Executive Compensation and the Failing of the Pay Czar
The weekend press was filled with stories about the executive compensation problem, a topic that has reached a fever pitch given the impending bonus announcements by financial institutions, many of whom benefited from government bailout funds.
Much of the commentary is palaver, with a great deal of umbrage but no real solution. One of the more interesting comments came from the Pay Czar, Ken Feinberg. Feinberg has done a good job given the limitations of his authority. Its possible, as we have noted on this Blog, that the role of the Pay Czar may ultimately prove harmful to the financial system. The harm, though, is structural. The Pay Czar could only control the compensation practices at a small number of companies and financial institutions, leaving the others to pay excessive compensation.
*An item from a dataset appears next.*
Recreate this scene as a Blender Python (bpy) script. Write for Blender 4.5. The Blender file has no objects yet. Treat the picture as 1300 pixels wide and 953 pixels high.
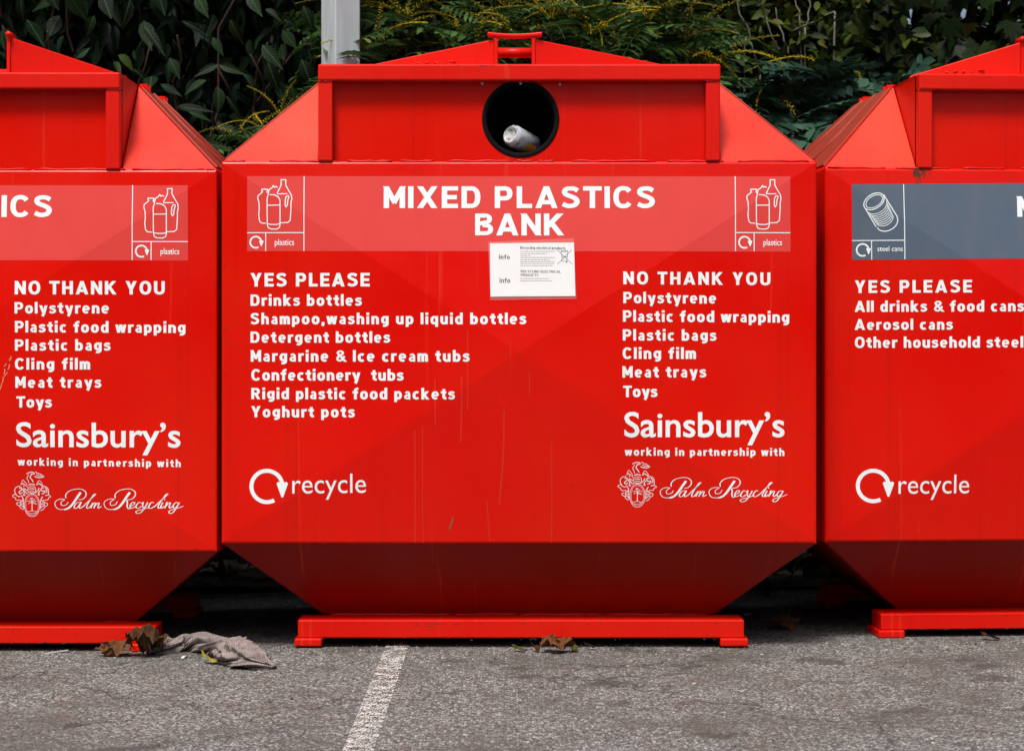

Over the weekend, Feinberg took note of this. In the interview with Judy Woodruff, he decried his lack of authority.
- “The biggest disappointment, I think, is that under the statute my jurisdiction is so narrow, and so circumscribed, that I have no real direct mandatory power over other Wall Street or other national companies,” Feinberg said today in an interview with Bloomberg special contributor Judy Woodruff.
In other words, the problem is systematic and requires a broader cure. Yet Feinberg said exactly the opposite to Congress back in October. In testifying before the House Committee on Oversight and Government Reform on October 28, 2009, he had this to day:
- Finally, I do not recommend that my responsibilities related to compensation determinations for senior executives, as currently defined by Treasury regulations, be expanded beyond the current seven companies receiving exceptional TARP financial assistance.
I criticized the comment when he made it, pointing out that this was not the time to view the compensation problem in narrow terms.
Only when the problem is viewed as industry wide willl a cure be possible. While fixing the board of directors is one approach, the best is to federalize the regulation of executive compensation. As noted in Returning Fairness to Executive Compensation, the excesses associated with executive compensation are best explained through the lack of meaningful standards imposed under state law.
The solution? In Senator Dodd's bill on financial reform, he would allow bank regulators to adopt rules that prohibit excessive compensation. As I have said elsewhere, there is nothing wrong with that.